STATED TASK:
Reproduce the material in full, exactly as written.
___ RECORDED INFORMATION ___
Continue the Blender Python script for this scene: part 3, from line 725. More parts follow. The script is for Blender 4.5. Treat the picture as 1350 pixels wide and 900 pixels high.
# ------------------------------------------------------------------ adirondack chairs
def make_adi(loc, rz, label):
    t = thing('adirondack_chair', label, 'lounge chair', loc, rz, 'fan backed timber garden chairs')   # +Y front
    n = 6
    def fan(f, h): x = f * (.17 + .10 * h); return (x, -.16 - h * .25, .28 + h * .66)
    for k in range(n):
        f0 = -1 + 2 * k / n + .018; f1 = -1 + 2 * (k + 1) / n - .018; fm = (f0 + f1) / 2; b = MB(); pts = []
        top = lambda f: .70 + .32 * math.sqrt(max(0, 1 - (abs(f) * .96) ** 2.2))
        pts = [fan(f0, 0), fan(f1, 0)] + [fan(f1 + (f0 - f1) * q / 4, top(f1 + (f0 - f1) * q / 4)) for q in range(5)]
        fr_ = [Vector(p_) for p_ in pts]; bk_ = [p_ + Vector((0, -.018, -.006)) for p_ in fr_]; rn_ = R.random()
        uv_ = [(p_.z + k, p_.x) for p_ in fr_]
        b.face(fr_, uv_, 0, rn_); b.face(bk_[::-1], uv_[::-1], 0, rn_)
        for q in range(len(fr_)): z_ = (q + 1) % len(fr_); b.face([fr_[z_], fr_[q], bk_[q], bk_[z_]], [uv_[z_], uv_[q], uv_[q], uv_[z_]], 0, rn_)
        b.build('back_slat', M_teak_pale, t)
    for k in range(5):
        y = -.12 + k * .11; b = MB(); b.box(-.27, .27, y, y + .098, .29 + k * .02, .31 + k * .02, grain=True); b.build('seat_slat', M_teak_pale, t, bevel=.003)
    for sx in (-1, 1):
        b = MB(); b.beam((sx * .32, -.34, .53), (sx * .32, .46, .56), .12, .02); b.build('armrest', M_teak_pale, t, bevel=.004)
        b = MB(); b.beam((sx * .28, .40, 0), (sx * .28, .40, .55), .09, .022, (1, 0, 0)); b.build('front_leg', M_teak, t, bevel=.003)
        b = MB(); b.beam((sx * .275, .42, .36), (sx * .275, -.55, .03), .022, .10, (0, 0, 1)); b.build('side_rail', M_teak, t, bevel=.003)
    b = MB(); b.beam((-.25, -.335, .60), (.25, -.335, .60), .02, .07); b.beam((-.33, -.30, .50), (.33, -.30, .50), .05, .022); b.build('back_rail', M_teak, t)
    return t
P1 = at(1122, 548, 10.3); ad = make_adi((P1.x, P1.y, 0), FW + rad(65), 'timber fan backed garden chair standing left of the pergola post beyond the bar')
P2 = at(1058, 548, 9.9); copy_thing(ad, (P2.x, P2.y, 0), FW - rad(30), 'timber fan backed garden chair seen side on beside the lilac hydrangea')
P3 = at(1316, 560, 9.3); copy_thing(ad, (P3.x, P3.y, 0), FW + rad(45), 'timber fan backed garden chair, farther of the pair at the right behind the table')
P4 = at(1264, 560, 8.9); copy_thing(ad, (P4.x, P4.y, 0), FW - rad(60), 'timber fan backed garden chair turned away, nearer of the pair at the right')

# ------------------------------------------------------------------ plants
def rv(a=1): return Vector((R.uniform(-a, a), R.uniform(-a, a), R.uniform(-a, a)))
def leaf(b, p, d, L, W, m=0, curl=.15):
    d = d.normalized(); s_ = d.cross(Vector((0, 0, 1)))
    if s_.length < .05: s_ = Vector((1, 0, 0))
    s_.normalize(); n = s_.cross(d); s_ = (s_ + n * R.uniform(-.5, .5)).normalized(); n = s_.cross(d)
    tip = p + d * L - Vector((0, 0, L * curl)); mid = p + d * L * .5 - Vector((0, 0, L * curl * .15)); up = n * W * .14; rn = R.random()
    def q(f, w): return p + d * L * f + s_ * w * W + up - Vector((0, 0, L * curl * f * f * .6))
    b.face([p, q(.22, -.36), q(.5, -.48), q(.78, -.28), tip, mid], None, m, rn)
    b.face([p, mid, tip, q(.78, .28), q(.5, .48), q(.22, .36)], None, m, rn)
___
EXPECTED ANSWER:
Continue the Blender Python script for this scene: part 3, from line 725. More parts follow. The script is for Blender 4.5. Treat the picture as 1350 pixels wide and 900 pixels high.
# ------------------------------------------------------------------ adirondack chairs
def make_adi(loc, rz, label):
    t = thing('adirondack_chair', label, 'lounge chair', loc, rz, 'fan backed timber garden chairs')   # +Y front
    n = 6
    def fan(f, h): x = f * (.17 + .10 * h); return (x, -.16 - h * .25, .28 + h * .66)
    for k in range(n):
        f0 = -1 + 2 * k / n + .018; f1 = -1 + 2 * (k + 1) / n - .018; fm = (f0 + f1) / 2; b = MB(); pts = []
        top = lambda f: .70 + .32 * math.sqrt(max(0, 1 - (abs(f) * .96) ** 2.2))
        pts = [fan(f0, 0), fan(f1, 0)] + [fan(f1 + (f0 - f1) * q / 4, top(f1 + (f0 - f1) * q / 4)) for q in range(5)]
        fr_ = [Vector(p_) for p_ in pts]; bk_ = [p_ + Vector((0, -.018, -.006)) for p_ in fr_]; rn_ = R.random()
        uv_ = [(p_.z + k, p_.x) for p_ in fr_]
        b.face(fr_, uv_, 0, rn_); b.face(bk_[::-1], uv_[::-1], 0, rn_)
        for q in range(len(fr_)): z_ = (q + 1) % len(fr_); b.face([fr_[z_], fr_[q], bk_[q], bk_[z_]], [uv_[z_], uv_[q], uv_[q], uv_[z_]], 0, rn_)
        b.build('back_slat', M_teak_pale, t)
    for k in range(5):
        y = -.12 + k * .11; b = MB(); b.box(-.27, .27, y, y + .098, .29 + k * .02, .31 + k * .02, grain=True); b.build('seat_slat', M_teak_pale, t, bevel=.003)
    for sx in (-1, 1):
        b = MB(); b.beam((sx * .32, -.34, .53), (sx * .32, .46, .56), .12, .02); b.build('armrest', M_teak_pale, t, bevel=.004)
        b = MB(); b.beam((sx * .28, .40, 0), (sx * .28, .40, .55), .09, .022, (1, 0, 0)); b.build('front_leg', M_teak, t, bevel=.003)
        b = MB(); b.beam((sx * .275, .42, .36), (sx * .275, -.55, .03), .022, .10, (0, 0, 1)); b.build('side_rail', M_teak, t, bevel=.003)
    b = MB(); b.beam((-.25, -.335, .60), (.25, -.335, .60), .02, .07); b.beam((-.33, -.30, .50), (.33, -.30, .50), .05, .022); b.build('back_rail', M_teak, t)
    return t
P1 = at(1122, 548, 10.3); ad = make_adi((P1.x, P1.y, 0), FW + rad(65), 'timber fan backed garden chair standing left of the pergola post beyond the bar')
P2 = at(1058, 548, 9.9); copy_thing(ad, (P2.x, P2.y, 0), FW - rad(30), 'timber fan backed garden chair seen side on beside the lilac hydrangea')
P3 = at(1316, 560, 9.3); copy_thing(ad, (P3.x, P3.y, 0), FW + rad(45), 'timber fan backed garden chair, farther of the pair at the right behind the table')
P4 = at(1264, 560, 8.9); copy_thing(ad, (P4.x, P4.y, 0), FW - rad(60), 'timber fan backed garden chair turned away, nearer of the pair at the right')

# ------------------------------------------------------------------ plants
def rv(a=1): return Vector((R.uniform(-a, a), R.uniform(-a, a), R.uniform(-a, a)))
def leaf(b, p, d, L, W, m=0, curl=.15):
    d = d.normalized(); s_ = d.cross(Vector((0, 0, 1)))
    if s_.length < .05: s_ = Vector((1, 0, 0))
    s_.normalize(); n = s_.cross(d); s_ = (s_ + n * R.uniform(-.5, .5)).normalized(); n = s_.cross(d)
    tip = p + d * L - Vector((0, 0, L * curl)); mid = p + d * L * .5 - Vector((0, 0, L * curl * .15)); up = n * W * .14; rn = R.random()
    def q(f, w): return p + d * L * f + s_ * w * W + up - Vector((0, 0, L * curl * f * f * .6))
    b.face([p, q(.22, -.36), q(.5, -.48), q(.78, -.28), tip, mid], None, m, rn)
    b.face([p, mid, tip, q(.78, .28), q(.5, .48), q(.22, .36)], None, m, rn)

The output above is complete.